Producer Jerry Bruckheimer all set to lord over American television this year

Producer Jerry Bruckheimer all set to lord over American television this year

MUMBAI: He started out producing blockbuster films like Bad Boys and The Rock. However, over the past few years producer Jerry Bruckheimer has been making a huge impact on television.

Week in and week out his shows like the forensics drama CSI and the reality show The Amazing Race have helped US broadcaster CBS top the charts and beat competition from ABC, NBC and Fox.

 

Media reports now indicate that with four new projects landing series orders and six shows returning for the 2005-06 season, Bruckheimer is on the threshold of breaking the record held for decades by Aaron Spelling as primetime's most prolific series producer on American television during a single season.

Bruckheimer is poised to field 10 series in the upcoming season, topping the personal best of eight series in a season that Spelling notched twice in his long career, most recently in the 1994-95 season and also in 1984-85, a period in which Spelling also kept busy producing eight to 10 telefilms per season. Such is the clout that Bruckheimer exerts that a couple of years ago he topped Entertainment Weekly's Power 101 list of the most influential people in American entertainment. He had displaced Tom Hanks at the time.

 

Bruckheimer has attributed a major part of his success on the small screen to his ability to attract terrific writers. The characters and storylines they create are then able to attract great actors. Not surprisingly CSI is a personal favourite. In a recent interview with Worldscreennews he expressed his passion about getting inside worlds one knows nothing about and to show viewers how they actually work.

CSI, which airs in India on AXN, takes viewers inside the world of forensics, which very few people know anything about, and really expose the brilliance of these individuals who do it for a living every day to solve crimes. The show was so successful that it spawned two spinoffs.

 
 
 

Now Bruckheimer is working on a new series for CBS titled Close To Home. The show will revolve around the legal profession. The main character will be a female prosecutor and the series will chart her steps in putting together cases against the suspect. The show will be set in a Midwestern suburb, a far cry from the bright lights of Las Vegas or the sprawling metropolis of New York.

LOOKING TO DIVERSIFY: This will be the seventh show that Bruckheimer is making for CBS. However it is not just crime and drama that Bruckheimer is working on. Modern Men, which will shortly air on the WB Network, marks the producer's foray into the realm of comedy. The story deals with friends in their twenties. The series stars Josh Braaten, Max Greenfield and Eric Lively. They are just desperate enough to seek the help of a renowned life coach to solve their relationship issues.

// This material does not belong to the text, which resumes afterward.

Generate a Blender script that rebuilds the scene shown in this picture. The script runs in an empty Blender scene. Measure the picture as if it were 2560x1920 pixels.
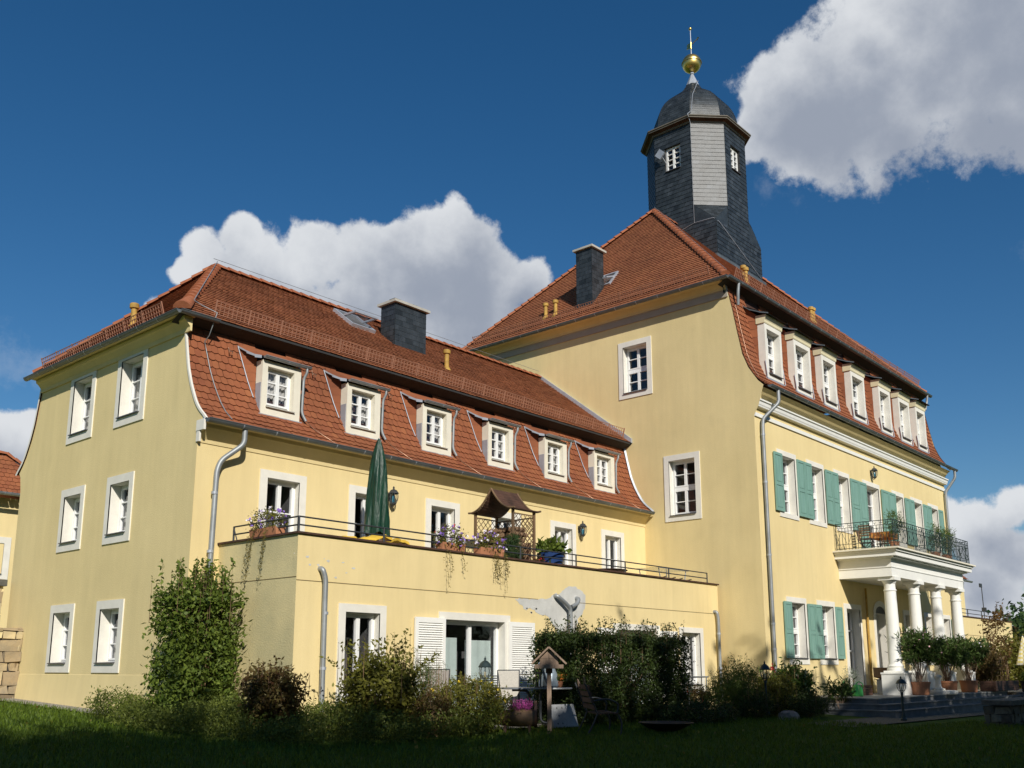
import bpy, math, random
import numpy as np
from mathutils import Vector, Matrix
R = math.radians
rnd = random.Random(11)
nrg = np.random.default_rng(5)
S = bpy.context.scene
COL = S.collection

# ---------------------------------------------------------------- camera
PITCH, AZX = R(11.546), R(41.403)          # pitch up; world +X lies this far right of the view
fh = Vector((math.cos(AZX), math.sin(AZX), 0)); rt = Vector((math.sin(AZX), -math.cos(AZX), 0)); zz = Vector((0, 0, 1))
fw = fh*math.cos(PITCH) + zz*math.sin(PITCH); cu = zz*math.cos(PITCH) - fh*math.sin(PITCH)
cam = bpy.data.cameras.new('camera'); camo = bpy.data.objects.new('camera', cam); COL.objects.link(camo)
cam.sensor_width = 36; cam.lens = 2428/2560*36; cam.shift_y = 215/2560; cam.clip_start = .1; cam.clip_end = 3000
m3 = Matrix((rt, cu, -fw)).transposed(); camo.matrix_world = Matrix.Translation((0, 0, 1.6)) @ m3.to_4x4()
S.camera = camo
S.view_settings.view_transform = 'Standard'; S.view_settings.look = 'None'; S.view_settings.exposure = 0.0; S.view_settings.gamma = 1.0

# ---------------------------------------------------------------- sun and sky
SUN = Vector((-.6, -1, .72)).normalized()
sl = bpy.data.lights.new('sun', 'SUN'); sl.energy = 4.6; sl.angle = R(.5); sl.color = (1, .95, .86)
so = bpy.data.objects.new('sun', sl); COL.objects.link(so); so.rotation_euler = (-SUN).to_track_quat('-Z', 'Y').to_euler()
W = bpy.data.worlds.new('World'); S.world = W; W.use_nodes = True
nt = W.node_tree; N = nt.nodes; L = nt.links; N.clear()
def nd(t, **k):
    n = N.new(t)
    for a, v in k.items(): setattr(n, a, v)
    return n
def mth(op, a, b=None, c=None, clamp=False):
    n = nd('ShaderNodeMath', operation=op); n.use_clamp = clamp
    for i, v in enumerate((a, b, c)):
        if v is None: continue
        if hasattr(v, 'is_output'): L.new(v, n.inputs[i])
        else: n.inputs[i].default_value = v
    return n.outputs[0]
sky = nd('ShaderNodeTexSky', sky_type='NISHITA'); sky.sun_disc = False; sky.sun_elevation = math.asin(SUN.z)
sky.sun_rotation = math.atan2(SUN.x, SUN.y); sky.air_density = 1.0; sky.dust_density = .25; sky.ozone_density = 3.2
tc = nd('ShaderNodeTexCoord')
hs = nd('ShaderNodeHueSaturation'); hs.inputs['Saturation'].default_value = 1.3; hs.inputs['Value'].default_value = .95; L.new(sky.outputs[0], hs.inputs['Color'])
def skydir(x, y):                           # direction in which the photograph shows a point of the sky
    return (fw*2428 + rt*(x*1.1573-1280) - cu*(y*1.1573-1175)).normalized()
def noise(scale, detail, rough, vec, off=0):
    n = nd('ShaderNodeTexNoise'); n.inputs['Scale'].default_value = scale; n.inputs['Detail'].default_value = detail; n.inputs['Roughness'].default_value = rough
    L.new(vec, n.inputs['Vector']); return n
nz = noise(7, 4, .55, tc.outputs['Generated'])
wv = nd('ShaderNodeVectorMath', operation='MULTIPLY_ADD'); L.new(nz.outputs['Color'], wv.inputs[0]); wv.inputs[1].default_value = (.07, .07, .07)
L.new(tc.outputs['Generated'], wv.inputs[2])
of = nd('ShaderNodeVectorMath', operation='SUBTRACT'); L.new(wv.outputs[0], of.inputs[0]); of.inputs[1].default_value = (.035, .035, .035)
wdir = of.outputs[0]
def field(bl):
    out = None
    for x, y, r in bl:
        d = skydir(x, y); n = nd('ShaderNodeVectorMath', operation='DISTANCE'); L.new(wdir, n.inputs[0]); n.inputs[1].default_value = d
        v = mth('MULTIPLY_ADD', n.outputs['Value'], -2098/r, 1.0)
        out = v if out is None else mth('SMOOTH_MAX', out, v, .12)
    return out
cumulus = [(905,505,95),(960,475,70),(850,540,100),(790,545,80),(1000,560,120),(1080,590,90),(1160,585,62),(690,560,85),(545,545,60),(440,560,55),(600,620,120),
           (800,660,170),(1000,680,170),(400,600,40),(330,655,30),(500,640,90),(700,700,120),
           (1950,30,150),(1790,170,130),(1680,205,85),(1650,300,70),(1950,160,220),(2150,80,220),(1750,320,110),(1900,250,130),(2230,190,150),(2050,-60,200),
           (2130,1140,75),(2070,1130,50),(2170,1210,90),(2210,1100,60),(2120,1270,80),(2200,1320,90),
           (25,940,70),(60,915,40),(10,1000,70),(-60,950,90)]
f1 = field(cumulus)
fb = noise(22, 10, .66, tc.outputs['Generated']); fb2 = noise(9, 6, .6, tc.outputs['Generated'])
den = mth('ADD', f1, mth('MULTIPLY_ADD', fb.outputs['Fac'], 1.1, -.55))
den = mth('ADD', den, mth('MULTIPLY_ADD', fb2.outputs['Fac'], .5, -.25))
mr = nd('ShaderNodeMapRange', interpolation_type='SMOOTHSTEP'); L.new(den, mr.inputs['Value']); mr.inputs['From Min'].default_value = .05; mr.inputs['From Max'].default_value = .32
alpha = mr.outputs[0]
wisp = field([(20,780,75),(60,790,50),(110,800,50),(2190,545,40),(2200,590,30),(1720,450,50),(1650,430,40)])
wm = nd('ShaderNodeMapRange', interpolation_type='SMOOTHSTEP'); L.new(mth('ADD', wisp, mth('MULTIPLY_ADD', fb.outputs['Fac'], 3.0, -1.7)), wm.inputs['Value']); wm.inputs['From Min'].default_value = 0; wm.inputs['From Max'].default_value = .9
alpha = mth('MAXIMUM', alpha, mth('MULTIPLY', wm.outputs[0], .16))
# shaded bodies of the clouds (away from the sunlit rims)
grey = field([(800,700,190),(1000,690,180),(620,690,130),(1150,650,80),(900,640,150),(2150,300,210),(1950,330,150),(2150,130,170),(1780,300,150),(2100,60,200),(2250,150,200),(1900,230,200),(2180,1180,70),(2130,1270,70),(2000,200,140),(1900,140,90),(0,1010,60)])
gm = nd('ShaderNodeMapRange', interpolation_type='SMOOTHSTEP')
L.new(mth('ADD', grey, mth('MULTIPLY_ADD', fb2.outputs['Fac'], 2.4, -1.2)), gm.inputs['Value']); gm.inputs['From Min'].default_value = -.5; gm.inputs['From Max'].default_value = 1.0
cr_ = nd('ShaderNodeMix', data_type='RGBA'); L.new(gm.outputs[0], cr_.inputs['Factor']); cr_.inputs['A'].default_value = (9.0, 9.3, 9.7, 1); cr_.inputs['B'].default_value = (3.9, 4.4, 5.4, 1)
mx = nd('ShaderNodeMix', data_type='RGBA'); L.new(alpha, mx.inputs['Factor']); L.new(hs.outputs[0], mx.inputs['A']); L.new(cr_.outputs['Result'], mx.inputs['B'])
bg = nd('ShaderNodeBackground'); L.new(mx.outputs['Result'], bg.inputs['Color']); bg.inputs['Strength'].default_value = .08
L.new(bg.outputs[0], nd('ShaderNodeOutputWorld').inputs[0])

# ---------------------------------------------------------------- materials
MATS = {}
def M(name, col, rough=.75, var=.12, scale=2.5, bump=0., bscale=40., metal=0., col2=None, tint=0., spec=.5, stretch=None):
    if name in MATS: return name
    m = bpy.data.materials.new(name); MATS[name] = m; m.use_nodes = True
    t = m.node_tree; b = t.nodes['Principled BSDF']; b.inputs['Roughness'].default_value = rough; b.inputs['Metallic'].default_value = metal
    b.inputs['Specular IOR Level'].default_value = spec
    c = t.nodes.new('ShaderNodeTexCoord'); n = t.nodes.new('ShaderNodeTexNoise'); n.inputs['Scale'].default_value = scale; n.inputs['Detail'].default_value = 6; n.inputs['Roughness'].default_value = .65
    src = c.outputs['Object']
    if stretch:
        mp = t.nodes.new('ShaderNodeMapping'); mp.inputs['Scale'].default_value = stretch; t.links.new(src, mp.inputs[0]); src = mp.outputs[0]
    t.links.new(src, n.inputs['Vector'])
    r = t.nodes.new('ShaderNodeValToRGB'); col2 = col2 or tuple(x*(1-2*var) for x in col); colb = tuple(min(1, x*(1+var)) for x in col)
    r.color_ramp.elements[0].color = (*col2, 1); r.color_ramp.elements[1].color = (*colb, 1); r.color_ramp.elements[0].position = .3; r.color_ramp.elements[1].position = .7
    t.links.new(n.outputs['Fac'], r.inputs[0]); out = r.outputs[0]
    if tint:
        a = t.nodes.new('ShaderNodeAttribute'); a.attribute_name = 'tint'
        mr = t.nodes.new('ShaderNodeMapRange'); t.links.new(a.outputs['Fac'], mr.inputs['Value']); mr.inputs['To Min'].default_value = 1-tint; mr.inputs['To Max'].default_value = 1+tint
        h = t.nodes.new('ShaderNodeHueSaturation'); t.links.new(out, h.inputs['Color']); t.links.new(mr.outputs[0], h.inputs['Value'])
        mh = t.nodes.new('ShaderNodeMapRange'); t.links.new(a.outputs['Fac'], mh.inputs['Value']); mh.inputs['To Min'].default_value = .5-tint*.03; mh.inputs['To Max'].default_value = .5+tint*.03
        t.links.new(mh.outputs[0], h.inputs['Hue']); out = h.outputs[0]
    if name.startswith('plaster'):
        mp2 = t.nodes.new('ShaderNodeMapping'); mp2.inputs['Scale'].default_value = (1.6, 1.6, .16); t.links.new(c.outputs['Object'], mp2.inputs[0]); n3 = t.nodes.new('ShaderNodeTexNoise'); n3.inputs['Scale'].default_value = 1.5; n3.inputs['Detail'].default_value = 8; n3.inputs['Roughness'].default_value = .7; t.links.new(mp2.outputs[0], n3.inputs['Vector'])
        m3_ = t.nodes.new('ShaderNodeMapRange'); t.links.new(n3.outputs['Fac'], m3_.inputs['Value']); m3_.inputs['From Min'].default_value = .3; m3_.inputs['From Max'].default_value = .7; m3_.inputs['To Min'].default_value = .93; m3_.inputs['To Max'].default_value = 1.04
        n4 = t.nodes.new('ShaderNodeTexNoise'); n4.inputs['Scale'].default_value = .9; n4.inputs['Detail'].default_value = 3; t.links.new(c.outputs['Object'], n4.inputs['Vector'])
        m4_ = t.nodes.new('ShaderNodeMapRange'); t.links.new(n4.outputs['Fac'], m4_.inputs['Value']); m4_.inputs['From Min'].default_value = .62; m4_.inputs['From Max'].default_value = .75; m4_.inputs['To Min'].default_value = 1; m4_.inputs['To Max'].default_value = .94
        mm_ = t.nodes.new('ShaderNodeMath'); mm_.operation = 'MULTIPLY'; t.links.new(m3_.outputs[0], mm_.inputs[0]); t.links.new(m4_.outputs[0], mm_.inputs[1])
        hv = t.nodes.new('ShaderNodeHueSaturation'); t.links.new(out, hv.inputs['Color']); t.links.new(mm_.outputs[0], hv.inputs['Value']); out = hv.outputs[0]
    t.links.new(out, b.inputs['Base Color'])
    if bump:
        n2 = t.nodes.new('ShaderNodeTexNoise'); n2.inputs['Scale'].default_value = bscale; n2.inputs['Detail'].default_value = 4; t.links.new(src, n2.inputs['Vector'])
        bp = t.nodes.new('ShaderNodeBump'); bp.inputs['Strength'].default_value = bump; bp.inputs['Distance'].default_value = .02; t.links.new(n2.outputs['Fac'], bp.inputs['Height']); t.links.new(bp.outputs[0], b.inputs['Normal'])
    return name
M('plaster', (.79, .64, .335), .9, .03, .35, .25, 60, spec=.15, col2=(.74, .59, .30))
M('plaster_old', (.77, .63, .33), .9, .04, .3, .3, 40, spec=.15, col2=(.69, .56, .285))
M('stone', (.78, .75, .67), .85, .05, 2, .12, 60, spec=.2)
M('head_cream', (.74, .66, .43), .8, .05, 2); M('cream', (.78, .73, .60), .8, .05, 2, .1, 60, spec=.2)
M('white', (.86, .85, .80), .55, .03, 2)
M('white_frame', (.86, .86, .84), .3, .02, 2)
M('trim_grey', (.42, .38, .32), .85, .06, 2)
M('tile', (.305, .104, .046), .8, .12, .6, .25, 25, tint=.15, col2=(.21, .074, .036), spec=.2)
M('tile_brown', (.33, .122, .056), .8, .12, .5, .25, 25, tint=.15, col2=(.24, .092, .046), spec=.2)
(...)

One character has luck in the dating world yet has trouble achieving an emotional connection, Another person Doug can't move on from his ex-while the third is a womanising bachelor. However, they realise that in today's day and age it takes a lot more to keep a woman happy and satisfied than it used to. Today's women are career minded, self-sufficient, and don't need a man for support - they are looking for more and the guys are trying to keep up.

Bruckheimer is also making E-Ring for NBC and Just Legal for the WB. A Reuters report quotes TV historian Tim Brooks as saying that Bruckheimer's impressive tally is a sign of the American television landscape. Says Brooks, "Only a handful of producers have controlled so much primetime turf, including Spelling, Norman Lear and Quinn Martin, who was a TV power player in the 1960s and '70s.

"It is a remarkable accomplishment and indicative of how the networks are changing their approach to programing acquisitions. The networks today, because of the vast pressures on them, look to fairly limited sources, and when they find a source they try to maximise it. I doubt that a producer 20 or 30 years ago would ever have been be given the chance to produce that many shows."